一生に、一度は映画館でジブリを。
風の谷のナウシカの公開は1984年。2020年の大きく綺麗な劇場でナウシカをゆったり集中して見られる幸せを噛み締めずにはいられない。
じつは20才をこえて、しっかり観たのはひさしぶりだった。そんな中で大人だったから気づいたことを書いていきたい。ネタバレがあるので、ネタバレNGだったらここから先は読まないで欲しい。
ナウシカの世界観で恐ろしい存在は、マスクなしでは1分も命がもたない腐海。腐海に巣食う巨大な生物である蟲。人間は、この二つに恐怖し、腐海と蟲に飲み込まれる不安を抱えながら、少なくなってしまった住める場所を巡って争いを続けている。
そんな世界の中でナウシカだけが、腐海も蟲も恐れない。恐れないどころか、敬意をしめし理解しようとしている。彼女だけが、共存の道を模索し続けている。彼女の行動は、多くの人間に驚異いに映る。理解できない彼女もまた、恐怖の対象へとなっていく。

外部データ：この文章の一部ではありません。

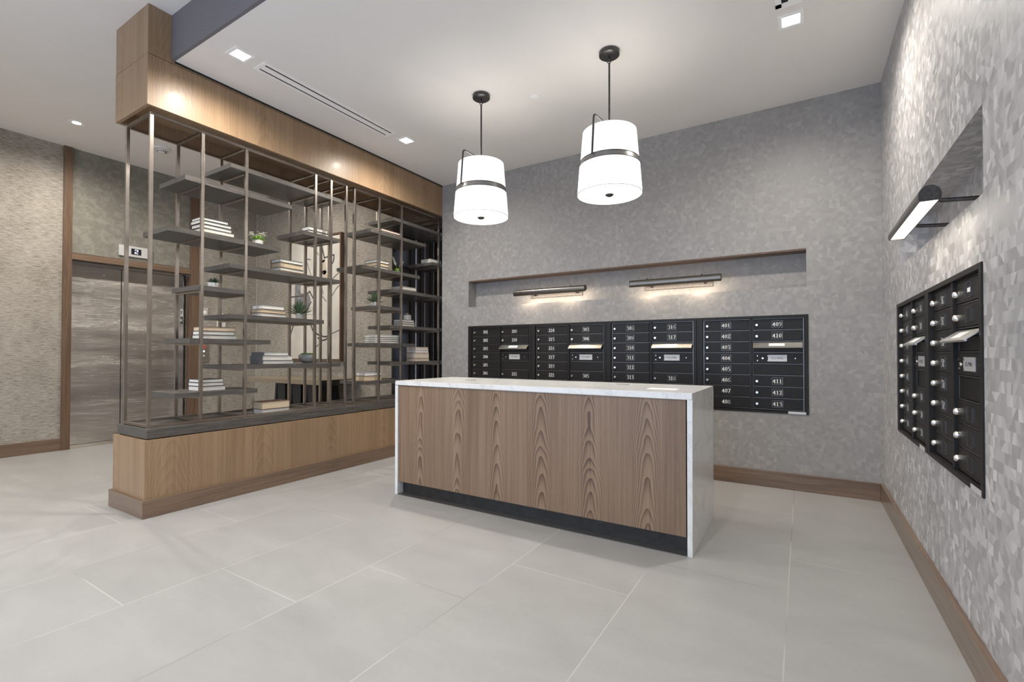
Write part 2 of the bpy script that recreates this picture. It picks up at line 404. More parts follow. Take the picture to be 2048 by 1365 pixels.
# floor and ceilings
struct(MB().box(XE-.6, XR+.3, YN, YEND+.3, -.12, 0).build('floor', M['floor']))
struct(MB().box(XS, XR, YF+.02, YB, ZC, ZC+.10).build('ceiling', M['ceil']))
struct(MB().box(XE-.3, XH, YN, YA+.1, ZU, ZU+.1).box(XH, XR+.3, YN, YEND, ZU, ZU+.1).build('ceiling', M['ceil']))
struct(MB().box(XS, XR, YF, YF+.02, ZC-.0, ZU).build('trim_1', M['fascia']), 'blue-grey fabric fascia on the edge of the lowered ceiling')

# back wall with picture-light niche and mailbox opening
NX0,NX1,NZ0,NZ1 = -3.236,.030,1.590,1.889
MX0,MX1,MZ0,MZ1 = -3.230,.035,.602,1.366
b = MB()
for a,c,d,e in holed(XS, XR+.2, 0, ZU, [(NX0,NX1,NZ0,NZ1),(MX0,MX1,MZ0,MZ1)]): b.box(a,c,YB,YB+.145,d,e)
b.box(XS, XR+.2, YB+.145, YB+.2, 0, ZU)
bmesh.ops.remove_doubles(b.b, verts=b.b.verts, dist=1e-5)
struct(b.build('wall_back', M['mosaic_soft']))
struct(MB().box(NX0,NX1,YB+.002,YB+.144,NZ1-.012,NZ1-.0005).build('trim_2', M['walnut_v']), 'walnut board lining the top of the back wall niche')
# right wall
QY0,QY1,QZ0,QZ1 = 2.075,3.59,1.583,1.871
b = MB()
for a,c,d,e in holed(YN, YB, 0, ZU, [(QY0,QY1,QZ0,QZ1),(2.092,3.672,.612,1.357)]): b.box(XR,XR+.145,a,c,d,e)
b.box(XR+.145, XR+.2, YN, YB, 0, ZU)
bmesh.ops.remove_doubles(b.b, verts=b.b.verts, dist=1e-5)
struct(b.build('wall_right', M['mosaic']))
# unseen rear wall, added and placed to shape daylight through a wide glazed-height opening
b = MB()
for a,c,d,e in holed(XE-.35, XR+.2, 0, ZU, [(-4.3,.30,.0,2.45)]): b.box(a,c,YN-.2,YN,d,e)
struct(b.build('wall_rear', M['ceil']))
b = MB(); b.box(-4.3,.30,YN-.14,YN-.06,2.40,2.45).box(-4.3,-4.24,YN-.14,YN-.06,0,2.40).box(.24,.30,YN-.14,YN-.06,0,2.40)
for x in (-2.8,-1.3): b.box(x,x+.05,YN-.14,YN-.06,0,2.40)
struct(b.build('window_1', M['black']), 'dark metal frame of the entrance opening')
# baseboards
struct(MB().box(XS+.03, XR-.021, YB-.021, YB, 0, .128).build('baseboard_back', M['walnut_h'], bevel=.0015))
struct(MB().box(XR-.021, XR, YN, YB, 0, .128).build('baseboard_right', M['walnut_h'], bevel=.0015))
# hall walls
EY0,EY1,EZ = 1.93,3.075,2.125
b = MB()
b.box(XE-.35, XE, YN, 1.84, 0, ZU).box(XE-.35, XE, 3.19, YA+.1, 0, ZU)
struct(b.build('wall_left', M['woven']))
struct(MB().box(XE-.35, XE, 1.84, 3.19, 2.19, ZU).box(XE-.35,XE,1.84,1.90,0,2.19).box(XE-.35,XE,3.105,3.19,0,2.19).build('wall_left', M['mottled']), 'mottled grey-green wall above the lift doors')
struct(MB().box(XE, XH, YA, YEND, 0, ZU).build('wall_hall', M['woven']))
struct(MB().box(XE+.001, XE+.008, YA-.008, YA-.001, 0, ZU).build('trim_3', M['trimwhite']), 'pale corner bead where the hall walls meet')
struct(MB().box(XH, XH+.012, YA+.003, YEND, .5, 2.70).box(XH+.012, XS+.0, YEND-.012, YEND, .5, 2.70).build('trim_4', M['mirror']), 'dark bronze glass panel lining the end of the shelving bay')
struct(MB().box(XH, XS, YEND, YEND+.05, 0, ZU).build('wall_bay', M['woven']))
struct(MB().box(XE, XE+.02, YN, 1.838, 0, .132).build('baseboard_left', M['walnut_h'], bevel=.0015))
struct(MB().box(XE, XE+.02, 3.21, YA, 0, .132).build('baseboard_left', M['walnut_h'], bevel=.0015))
struct(MB().box(XE, XH-.03, YA-.02, YA, 0, .132).build('baseboard_hall', M['walnut_h'], bevel=.0015))
# lift surround and doors
struct(MB().box(XE-.07, XE+.03, 1.834, 1.909, 0, ZU).build('trim_5', M['walnut_v'], bevel=.0015), 'tall walnut casing left of the lift doors')
struct(MB().box(XE-.07, XE+.03, 3.103, 3.212, 0, ZU).build('trim_6', M['walnut_v'], bevel=.0015), 'tall walnut casing right of the lift doors')
struct(MB().box(XE-.06, XE+.028, 1.909, 3.103, 2.112, 2.182).build('trim_7', M['walnut_h'], bevel=.0015), 'walnut head casing above the lift doors')
DX = XE-.21
lift = struct(bpy.data.objects.new('door_1', None), 'stainless steel two-panel lift door'); COL.objects.link(lift); lift.location = (DX, 2.44, 0)
MB().box(-.03,0,-.56,-.004,.012,2.11).build('door_panel', M['steel'], lift, bevel=.002)
MB().box(-.03,0,.004,.66,.012,2.11).build('door_panel', M['steel'], lift, bevel=.002)
MB().box(.002,.13,-.535,-.52,0,2.11).box(.002,.13,.62,.635,0,2.11).box(.002,.13,-.535,.635,2.085,2.11).build('door_frame', M['steel'], lift, bevel=.001)
MB().box(-.05,.21,-.535,.66,-.001,.010).build('sill', M['nickel'], lift)
MB().lathe([(0,0),(.014,0),(.014,.003),(0,.003)],20,mtx=Matrix.Translation((0.0,-.17,2.0))@Matrix.Rotation(R(90),4,'Y')).build('key_escutcheon', M['nickel'], lift)
struct(MB().box(DX-.14, DX-.09, 1.85, 3.15, 0, 2.15).build('trim_8', M['ventdark']), 'dark lift shaft behind the doors')

# jamb plates (on the far jamb, facing the camera side)
jp = thing('jamb_plate', 'white floor marking plate with black symbol on the lift jamb', 'sign', (XE-.10, 3.058, 1.555))
MB().box(-.032,.032,-.003,0,0,.095).build('plate', M['whiteplastic'], jp)
MB().stroke([(-.018,.07),(.018,.03)],.006,.006,y=-.004).stroke([(-.018,.03),(.018,.07)],.006,.006,y=-.004).stroke([(0,.062),(0,.075)],.003,.003,y=-.004).build('symbol', M['blackink'], jp)
jp = thing('jamb_plate', 'black tactile plate with white star and letter on the lift jamb, below the white plate', 'sign', (XE-.10, 3.058, 1.455))
MB().box(-.032,.032,-.003,0,0,.09).build('plate', M['black'], jp)
b = MB(); st = []
for k in range(10): a = R(90+36*k); rr = .022 if k%2==0 else .009; st.append((-.013+rr*math.cos(a), .05+rr*math.sin(a)))
b.b.faces.new([b.b.verts.new((x,-.004,z)) for x,z in st]); b.stroke([(.014,.072),(.014,.03),(.027,.03)],.003,.003,y=-.004)
b.build('symbol', M['whitenum'], jp)
# position display over the lift
dp = thing('floor_display', 'brushed metal floor indicator showing 2 above the lift doors', 'display', (XE, 2.502, 2.232))
MB().box(0,.022,-.168,.168,0,.128).build('housing', M['label'], dp, bevel=.003)
MB().box(.022,.026,-.05,.05,.03,.10).build('screen', M['screen'], dp)
b = MB(); seg=[[(-.014,.082),(-.010,.088),(.012,.088),(.015,.084),(.015,.068),(-.013,.060),(-.014,.044),(.016,.044)]]
for s_ in seg: b.stroke(s_, .0026,.0026)
o = b.build('digit', M['digitglow'], dp, (.0275,0,0)); o.rotation_euler=(0,0,R(90))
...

しかし、視聴している自分は作品世界の人間の恐怖に反して、ナウシカへの共感と理解が染みこんでくる。腐海は汚れた土の浄化システムであり、蟲はシステムを守るための防衛機能であることをナウシカとともに知ることになる。それを知らない人間たちは、過去に文明ごと焼き滅した恐ろしい兵器である巨神兵まで起動して蟲や腐海に立ち向かおうとする。
36年も前の作品なのに、今の時代をとても反映していると感じた。ナウシカの行動は、未知の驚異に対して敬意と理解をもって共存を願う、強い意思と勇気は自分の心を強く強く響かせた。子供の頃、大きく凶暴な王蟲の姿は、雄々しく厳かに見えて、ナウシカの感じている気持ちを理解できるほど、少しは大人に慣れたのかもしれないと思った。